• _Work to complete_
Copy exactly the lines from the start of the material through the line with "marble shelf', 'cable')". Pictures stay out of the copy.

# # # # #

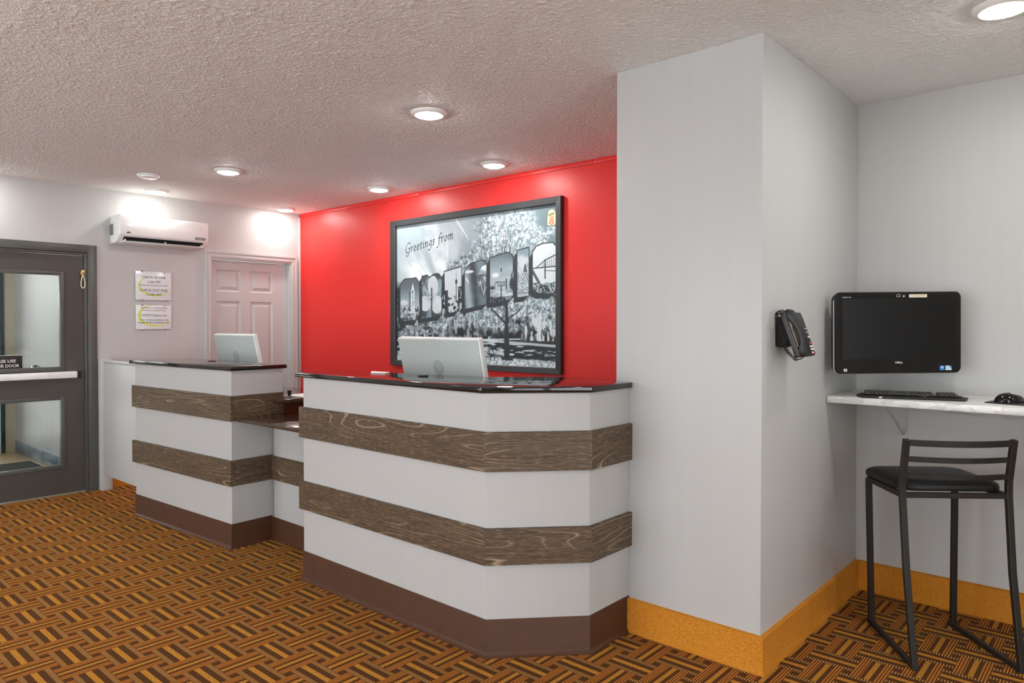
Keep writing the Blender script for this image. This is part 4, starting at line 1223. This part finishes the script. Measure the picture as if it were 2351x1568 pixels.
cab = [(-.72 + .045 * k, YR - .006, .948 - .012 * math.sin(k * 1.1) - .010 * math.sin(k * 2.3 + 1) + .006 * math.cos(k * .7)) for k in range(16)]
tag(obj('cable', MB().tube(cab, .0022, 5), 'wall', smooth=True), 'thin painted cable sagging along the wall under the marble shelf', 'cable')

# black all-in-one computer on its arm
rr = math.atan2(.664, .747)
cmpu = thing('desktop_computer', 'black all-in-one computer with a dark screen mounted over the marble shelf', 'computer', (-.842, 3.600, 1.332), (0, -.009, rr))
W2, H2 = .2865, .1865
fnl = lambda a, b, c_: (a, c_, b)     # local: x right, z up, front faces -y
obj('back_cover', MB().prism(rrect(-W2 + .004, W2 - .004, -H2 + .004, H2 - .006, .03), .012, .05, fn=fnl), 'black_matte', cmpu, bevel=.008, seg=2, local=True)
obj('side_strip', MB().prism(rrect(-W2 - .002, W2 - .002, -H2, H2 - .018, .028), .006, .014, fn=fnl), 'alu', cmpu, local=True)
sl_, sr_, st__, sb_ = -W2 + .031, W2 - .027, H2 - .032, -H2 + .066
bz = MB(); outer = rrect(-W2, W2, -H2, H2, .026, 8); inner = rrect(sl_, sr_, sb_, st__, .002, 8)
for pl, y in ((outer, .008), (outer, -.006), ([(x * .985, z * .978) for x, z in outer], -.011), (inner, -.011), (inner, -.004)):
    pass
rings = []
for pl, y in ((outer, .010), (outer, -.004), ([(x * .986, z * .979) for x, z in outer], -.011), ([(sl_ - .008 if x < 0 else sr_ + .008, 0)[0:1] + (z,) if 0 else (x, z) for x, z in rrect(sl_ - .006, sr_ + .006, sb_ - .006, st__ + .006, .004, 8)], -.011), (inner, -.0105)):
    i = len(bz.v); bz.v += [(x, y, z) for x, z in pl]; rings.append((i, len(pl)))
for (a, n), (b, _) in zip(rings[:-1], rings[1:]):
    for q in range(n): bz.f.append([a + q, a + (q + 1) % n, b + (q + 1) % n, b + q])
bz.f.append([rings[0][0] + q for q in range(rings[0][1])])
bez = obj('bezel', bz, 'black_gloss', cmpu, smooth=True, local=True)
obj('screen', MB().prism(inner, -.0106, -.0050, fn=fnl), 'screen', cmpu, local=True)
WC = wm(cmpu); rx_, ux_ = WC.to_3x3() @ Vector((1, 0, 0)), WC.to_3x3() @ Vector((0, 0, 1))
def LC(x, z, y=-.0112): return WC @ Vector((x, y, z))
text('lettering', 'DELL', LC(.001, -.136), rx_, ux_, 'alu', bez, width=.034, height=.008, bold=.02)
text('lettering', 'INSPIRON ONE', LC(-.2370, H2 - .0245), rx_, ux_, 'white_ink', bez, width=.040, height=.0048)
obj('sticker', MB().box(.186, .208, -.0119, -.0111, -.173, -.152), 'blue_sticker', bez, local=True)
fl = MB()
for dx_, dz_ in ((-.004, .003), (.001, .003), (-.004, -.002), (.001, -.002)): fl.box(.197 + dx_, .1965 + dx_ + .0045, -.0124, -.0118, -.1625 + dz_, -.1625 + dz_ + .0042)
obj('sticker_emblem', fl, 'white_ink', bez, local=True)
obj('sticker', MB().box(.213, .240, -.0119, -.0111, -.173, -.152), 'pale_blue', bez, local=True)
obj('sticker_corner', MB().prism([(.226, -.152), (.240, -.152), (.240, -.164)], -.0124, -.0118, fn=fnl), 'blue_sticker', bez, local=True)
obj('sticker_frame', MB().box(-.251, -.236, -.0119, -.0111, -.176, -.163), 'white_button', bez, local=True)
text('lettering', 'Z', LC(-.2435, -.1695, -.0119), rx_, ux_, 'ink', bez, width=.006, height=.008, bold=.02)
obj('webcam', MB().box(.013, .033, -.0125, -.0105, H2 - .029, H2 - .012), 'near_black', bez, local=True, bevel=.001)
obj('webcam_lens', MB().lathe([(.0035, 0), (.0035, .001), (.001, .0015)], n=14).xf(Matrix.Translation((.022, -.0125, H2 - .021)) @ Matrix.Rotation(PI / 2, 4, 'X')), 'alu', bez, local=True)
rb = MB()
for a0, a1, b0, b1 in ((-.009, .006, -.0245, -.0235), (-.009, .006, -.0135, -.0125), (-.009, -.008, -.0235, -.0135), (.005, .006, -.0235, -.0135)): rb.box(a0, a1, -.0117, -.0111, H2 + b0, H2 + b1)
obj('power_outline', rb, 'alu', bez, local=True)
tp = obj('tape_label', MB().box(.047, .128, -.0122, -.0111, H2 - .027, H2 - .013), 'cream', bez, local=True)
text('lettering', 'For Guest Use Only', LC(.0875, H2 - .020, -.0122), rx_, ux_, 'ink', tp, width=.066, height=.0075)
am = MB().box(-.05, .05, .05, .075, -.05, .05)
obj('mount_plate', am, 'near_black', cmpu, local=True, bevel=.003)
p0 = WC @ Vector((0, .072, 0))
arm = MB().tube([p0, (-.78, 3.74, 1.332), (-.80, YR - .02, 1.332)], .016, 10)
obj('wall_arm', arm, 'near_black', cmpu, smooth=True)
obj('wall_plate', MB().box(-.86, -.74, YR - .022, YR, 1.25, 1.41), 'near_black', cmpu, bevel=.003)

# keyboard, mouse, pad
kb = thing('keyboard', 'black computer keyboard lying on the marble shelf', 'keyboard', (-.785, 3.600, SZ1), (0, 0, .33))
obj('body', MB().prism([(-.222, .0), (-.20, -.070), (.20, -.070), (.222, .0), (.205, .066), (-.205, .066)], .001, .012), 'black_matte', kb, bevel=.004, seg=2, local=True)
obj('deck', MB().prism([(-.205, .005), (-.192, -.050), (.192, -.050), (.205, .005), (.195, .060), (-.195, .060)], .012, .018), 'black_gloss', kb, bevel=.003, local=True)
ky = MB()
for r_ in range(6):
    y0 = -.044 + r_ * .0172
    x = -.186
    while x < .180:
        wdt = .0155
        if r_ == 0 and -.11 < x < -.02: wdt = .09
        if not (.088 < x < .094 or .148 < x < .150):
            ky.box(x, x + wdt, y0, y0 + .0145, .018, .0225 + .001 * r_)
        x += wdt + .0028
ko = obj('keys', ky, 'keys_grey', kb, local=True)
ko['kind'] = 'stuff'
obj('badge', MB().box(-.135, -.122, -.0745, -.0705, .004, .009), 'alu', kb, local=True)
tag(obj('mouse_pad', MB().prism([(v.x, v.y) for v in [Vector((-.505, 3.595)), Vector((-.27, 3.545)), Vector((-.235, 3.735)), Vector((-.48, 3.775))]], SZ1 + .0005, SZ1 + .004), 'black_matte', bevel=.0015), 'thin black mouse pad on the marble shelf', 'mouse pad')
ms_ = thing('computer_mouse', 'glossy black computer mouse on the mouse pad', 'mouse', (-.425, 3.655, SZ1 + .0042), (0, 0, rr))
mm = MB(); nu, nv = 20, 8
for j in range(nv + 1):
    ph_ = PI / 2 * j / nv
    for i in range(nu):
        th_ = 2 * PI * i / nu
        cx_ = math.cos(th_); cy_ = math.sin(th_)
        mm.v.append((.062 * cx_ * math.cos(ph_) ** .7 + .006 * math.sin(ph_), .032 * cy_ * math.cos(ph_) ** .7, .001 + .036 * math.sin(ph_) * (1 - .10 * cx_)))
for j in range(nv):
    for i in range(nu):
        mm.f.append([j * nu + i, j * nu + (i + 1) % nu, (j + 1) * nu + (i + 1) % nu, (j + 1) * nu + i])
mm.f.append([i for i in range(nu)][::-1])
obj('shell', mm, 'black_gloss', ms_, smooth=True, local=True)
obj('scroll_wheel', MB().lathe([(.002, -.003), (.008, -.003), (.008, .003), (.002, .003)], n=16).xf(Matrix.Translation((-.036, 0, .0265)) @ Matrix.Rotation(PI / 2, 4, 'X')), 'charcoal', ms_, local=True)

# ------------------------------------------------------------------ bar stool
stl = thing('bar_stool', 'black metal bar stool with a padded seat and low slatted back', 'stool', (-.65, 3.44, 0))
A_, B_, C__, D_ = Vector((-.917, 3.505, 0)), Vector((-.666, 3.152, 0)), Vector((-.632, 3.715, 0)), Vector((-.344, 3.402, 0))
sd_ = Vector((.78, .627, 0)).normalized(); fd_ = Vector((-.627, .78, 0)).normalized()
Bs, Ds = Vector((-.732, 3.228, .672)), Vector((-.404, 3.491, .672))
As, Cs = Vector((-.924, 3.470, .672)), Vector((-.630, 3.712, .672))
hw = .0115
def leg(p0, pts):
    return MB().tube(pts, hw, square=True, up=tuple(sd_))
zt = .905
for lo, hi in ((A_, As), (C__, Cs)):
    obj('leg', MB().tube([lo + Vector((0, 0, .012)), lo + (hi - lo) * .5, hi], hw, square=True, up=tuple(sd_)), 'steel_dark', stl, bevel=.002, seg=1)
for lo, hi in ((B_, Bs), (D_, Ds)):
    top = hi - fd_ * .030; top.z = zt
    mid = hi + (lo - hi) * .45 + fd_ * .012
    obj('leg', MB().tube([lo + Vector((0, 0, .0)), mid, hi, hi + Vector((0, 0, .06)), top], hw, square=True, up=tuple(sd_)), 'steel_dark', stl, bevel=.002, seg=1)
for a, b in ((A_, B_), (C__, D_)):
    e_ = (a - b).normalized() * .025
    obj('floor_rail', MB().tube([a + e_ + Vector((0, 0, .011)), b + Vector((0, 0, .011))], .0105, square=True), 'steel_dark', stl, bevel=.002, seg=1)
fr2 = MB()
for a, b in ((As, Bs), (Cs, Ds), (Bs, Ds), (As, Cs)):
    fr2.tube([a, b], .010, square=True)
obj('seat_frame', fr2, 'steel_dark', stl)
for k, (z, hh) in enumerate(((.891, .0125), (.823, .0105), (.752, .0105))):
    l_ = (z - .732) / (zt - .732)
    bp = Bs - fd_ * .030 * max(0, l_); dp = Ds - fd_ * .030 * max(0, l_)
    pts = []
    for q in range(13):
        s_ = q / 12; p_ = bp.lerp(dp, s_) - fd_ * .040 * math.sin(PI * s_); p_.z = z
        pts.append(p_)
    obj('back_rail', MB().tube(pts, (hh, .006), square=True, up=(0, 0, 1)) if 0 else MB().tube(pts, [(hh, .006)] * 13, square=True, up=(0, 0, 1)), 'steel_dark', stl, bevel=.0015, seg=1)
cc = (As + Bs + Cs + Ds) / 4 + fd_ * .035
Rm = Matrix(((sd_.x, fd_.x, 0, cc.x), (sd_.y, fd_.y, 0, cc.y), (0, 0, 1, 0), (0, 0, 0, 1)))
cu_ = MB()
lv_ = [(.016, .6825), (.002, .686), (0, .697), (.004, .709), (.020, .719), (.06, .724), (.12, .726)]
for d_, z in lv_:
    pl = rrect(-.207 + d_, .226 - d_, -.178 + d_, .195 - d_, max(.075 - d_ * .5, .012), 6)
    cu_.v += [tuple(Rm @ Vector((x, y, z))) for x, y in pl]
n_ = len(pl)
for k in range(len(lv_) - 1):
    for q in range(n_): cu_.f.append([k * n_ + q, k * n_ + (q + 1) % n_, (k + 1) * n_ + (q + 1) % n_, (k + 1) * n_ + q])
cu_.f.append(list(range(n_))[::-1]); cu_.f.append([(len(lv_) - 1) * n_ + q for q in range(n_)])
obj('seat', cu_, 'leather', stl, smooth=True)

# # # # #

• _Response to this exercise_
Keep writing the Blender script for this image. This is part 4, starting at line 1223. This part finishes the script. Measure the picture as if it were 2351x1568 pixels.
cab = [(-.72 + .045 * k, YR - .006, .948 - .012 * math.sin(k * 1.1) - .010 * math.sin(k * 2.3 + 1) + .006 * math.cos(k * .7)) for k in range(16)]
tag(obj('cable', MB().tube(cab, .0022, 5), 'wall', smooth=True), 'thin painted cable sagging along the wall under the marble shelf', 'cable')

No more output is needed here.